#### Records for the task
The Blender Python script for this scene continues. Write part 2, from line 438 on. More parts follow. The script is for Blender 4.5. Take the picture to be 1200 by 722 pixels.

* * *

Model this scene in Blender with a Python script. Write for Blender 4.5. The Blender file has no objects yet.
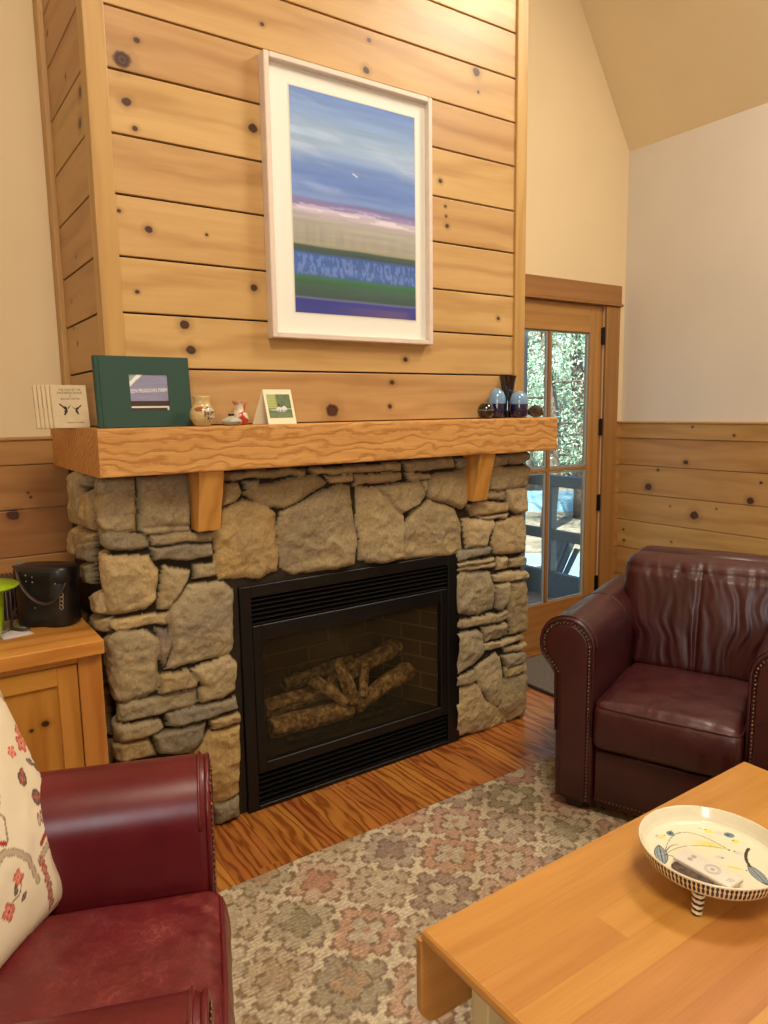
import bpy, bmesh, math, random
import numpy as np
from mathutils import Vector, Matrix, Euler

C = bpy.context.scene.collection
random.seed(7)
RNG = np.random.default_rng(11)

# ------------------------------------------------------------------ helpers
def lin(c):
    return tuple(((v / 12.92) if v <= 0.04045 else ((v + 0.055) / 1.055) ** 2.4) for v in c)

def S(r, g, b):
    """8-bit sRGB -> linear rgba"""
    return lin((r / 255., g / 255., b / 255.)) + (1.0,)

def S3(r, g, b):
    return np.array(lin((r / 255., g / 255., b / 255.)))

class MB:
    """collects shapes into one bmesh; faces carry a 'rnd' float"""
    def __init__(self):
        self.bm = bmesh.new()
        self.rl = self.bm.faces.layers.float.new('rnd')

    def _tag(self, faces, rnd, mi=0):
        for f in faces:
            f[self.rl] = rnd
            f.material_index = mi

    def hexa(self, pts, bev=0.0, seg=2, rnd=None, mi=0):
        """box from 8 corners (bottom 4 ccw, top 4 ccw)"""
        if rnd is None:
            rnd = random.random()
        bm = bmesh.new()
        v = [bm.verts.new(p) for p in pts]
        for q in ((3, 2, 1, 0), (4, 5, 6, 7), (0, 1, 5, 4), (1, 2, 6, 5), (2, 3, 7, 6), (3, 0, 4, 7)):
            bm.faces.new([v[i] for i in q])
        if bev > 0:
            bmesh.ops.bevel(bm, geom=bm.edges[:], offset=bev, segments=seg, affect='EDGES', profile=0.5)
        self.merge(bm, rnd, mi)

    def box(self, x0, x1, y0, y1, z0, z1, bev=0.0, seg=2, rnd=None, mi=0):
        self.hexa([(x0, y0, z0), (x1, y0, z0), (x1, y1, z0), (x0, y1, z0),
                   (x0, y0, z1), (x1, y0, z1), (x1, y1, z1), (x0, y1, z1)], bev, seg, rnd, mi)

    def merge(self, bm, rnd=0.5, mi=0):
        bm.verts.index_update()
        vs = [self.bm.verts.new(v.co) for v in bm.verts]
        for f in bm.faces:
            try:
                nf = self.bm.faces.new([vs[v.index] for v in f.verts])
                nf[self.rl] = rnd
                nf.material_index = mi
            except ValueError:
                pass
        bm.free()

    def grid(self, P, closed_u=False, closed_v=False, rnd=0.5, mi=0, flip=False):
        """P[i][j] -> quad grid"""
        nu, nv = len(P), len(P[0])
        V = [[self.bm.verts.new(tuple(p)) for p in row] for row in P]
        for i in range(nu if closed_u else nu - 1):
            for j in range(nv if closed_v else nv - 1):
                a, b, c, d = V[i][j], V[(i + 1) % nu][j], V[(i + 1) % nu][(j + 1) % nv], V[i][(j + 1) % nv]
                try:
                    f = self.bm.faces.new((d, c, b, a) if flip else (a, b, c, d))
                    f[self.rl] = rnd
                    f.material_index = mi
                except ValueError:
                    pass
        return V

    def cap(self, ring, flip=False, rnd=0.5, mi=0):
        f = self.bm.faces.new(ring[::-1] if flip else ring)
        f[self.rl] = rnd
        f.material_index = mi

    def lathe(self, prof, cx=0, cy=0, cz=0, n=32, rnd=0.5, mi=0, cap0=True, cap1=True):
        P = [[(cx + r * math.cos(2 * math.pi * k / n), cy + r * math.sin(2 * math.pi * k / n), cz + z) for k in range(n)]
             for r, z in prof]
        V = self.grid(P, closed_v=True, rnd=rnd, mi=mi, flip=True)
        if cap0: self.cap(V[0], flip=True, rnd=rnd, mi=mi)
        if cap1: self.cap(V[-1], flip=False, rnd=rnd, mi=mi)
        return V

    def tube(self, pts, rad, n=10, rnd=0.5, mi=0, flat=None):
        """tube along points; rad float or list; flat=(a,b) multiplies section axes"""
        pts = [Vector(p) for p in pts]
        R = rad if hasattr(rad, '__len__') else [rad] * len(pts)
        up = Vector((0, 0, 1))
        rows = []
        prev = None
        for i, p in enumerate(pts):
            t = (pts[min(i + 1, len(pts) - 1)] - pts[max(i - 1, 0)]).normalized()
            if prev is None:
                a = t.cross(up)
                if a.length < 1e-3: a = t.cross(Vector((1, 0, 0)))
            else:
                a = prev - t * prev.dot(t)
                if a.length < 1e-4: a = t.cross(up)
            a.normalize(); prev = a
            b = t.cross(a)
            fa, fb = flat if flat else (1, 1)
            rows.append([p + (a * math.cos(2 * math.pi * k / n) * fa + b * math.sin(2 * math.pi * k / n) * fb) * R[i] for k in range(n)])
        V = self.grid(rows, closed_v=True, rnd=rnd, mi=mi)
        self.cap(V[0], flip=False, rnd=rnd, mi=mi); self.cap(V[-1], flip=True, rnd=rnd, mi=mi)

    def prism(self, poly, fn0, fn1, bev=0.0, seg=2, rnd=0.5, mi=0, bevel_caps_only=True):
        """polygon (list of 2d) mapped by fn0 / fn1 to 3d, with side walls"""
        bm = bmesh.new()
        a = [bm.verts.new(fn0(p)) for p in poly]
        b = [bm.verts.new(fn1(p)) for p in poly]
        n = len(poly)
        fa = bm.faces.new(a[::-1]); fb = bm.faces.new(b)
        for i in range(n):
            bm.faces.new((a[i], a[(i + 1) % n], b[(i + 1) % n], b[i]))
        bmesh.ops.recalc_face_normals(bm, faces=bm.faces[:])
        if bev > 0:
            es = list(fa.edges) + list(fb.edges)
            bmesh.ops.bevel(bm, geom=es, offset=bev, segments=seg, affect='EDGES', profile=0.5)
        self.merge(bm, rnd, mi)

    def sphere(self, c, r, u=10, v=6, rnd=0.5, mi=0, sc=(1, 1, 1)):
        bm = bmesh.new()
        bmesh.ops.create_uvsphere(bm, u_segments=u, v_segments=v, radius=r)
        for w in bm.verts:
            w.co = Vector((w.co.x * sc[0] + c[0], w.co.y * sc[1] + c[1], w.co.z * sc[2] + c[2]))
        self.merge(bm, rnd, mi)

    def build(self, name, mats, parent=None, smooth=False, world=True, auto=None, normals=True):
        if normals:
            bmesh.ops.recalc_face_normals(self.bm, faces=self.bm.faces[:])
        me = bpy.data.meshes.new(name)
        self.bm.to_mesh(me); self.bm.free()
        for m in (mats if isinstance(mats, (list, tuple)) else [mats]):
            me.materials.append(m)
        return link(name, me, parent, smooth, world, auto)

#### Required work
Restate word for word the lines that begin at the one with "Model this scene" and end at the one with "RNG = np.random.default_rng(11)", including both, and leave every picture aside.

#### Solution below
Model this scene in Blender with a Python script. Write for Blender 4.5. The Blender file has no objects yet.
import bpy, bmesh, math, random
import numpy as np
from mathutils import Vector, Matrix, Euler

C = bpy.context.scene.collection
random.seed(7)
RNG = np.random.default_rng(11)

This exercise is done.